From hooliganism to terrorism
Although the Russian authorities have been actively developing CCTV surveillance systems across the country in recent years, not all the attackers have been caught. In 18 of the 52 known attacks, Mediazona did not find any reports of detentions. However, most of the unsolved cases have only occurred in the last week.
It also seems Russian security forces are reluctant to report on the capture of arsonists, although information about arrests usually seeps into Telegram channels and the media.
In the early months of the war, criminal investigations focused on relatively light charges, such as the deliberate destruction of property or hooliganism. But as summer approached, it appears the FSB took matters into its own hands, prosecuting incidents under terrorism legislation.
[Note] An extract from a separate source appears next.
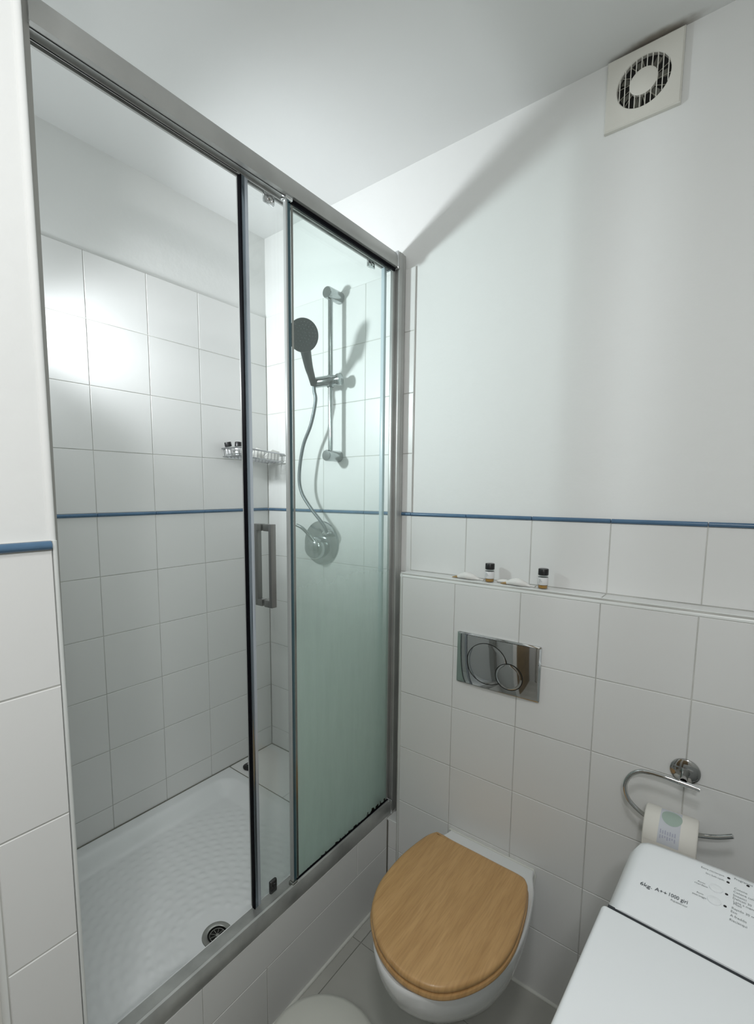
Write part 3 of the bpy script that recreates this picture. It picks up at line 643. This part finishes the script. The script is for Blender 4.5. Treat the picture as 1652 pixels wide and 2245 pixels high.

The tendency to treat arson as terrorism began in Crimea, which has become a testing ground for new tactics by Russian law enforcement. In May, Bogdan Zizu, an artist in the Crimean town of Evpatoria, was accused of attempted terrorism after pouring blue and yellow paint over the city administration building and then throwing a Molotov cocktail at it.
In July, a 21-year-old student in Uglich, north of Moscow, was also accused of an attempted terrorist attack. He was detained with Molotov cocktails near the military registration and enlistment office, but did not have time to use them.
“On whose instructions were you acting?” a Russian law enforcement officer asks sternly during a recorded interrogation.
“On the military... On the instructions of the military personnel of Ukraine.”
“How did you meet them?”
“On the internet.”
For those who set fire to Russian draft centres, it is likely they will face similar accusations of committing terrorist acts on behalf of the Ukrainian security services – if they can be caught.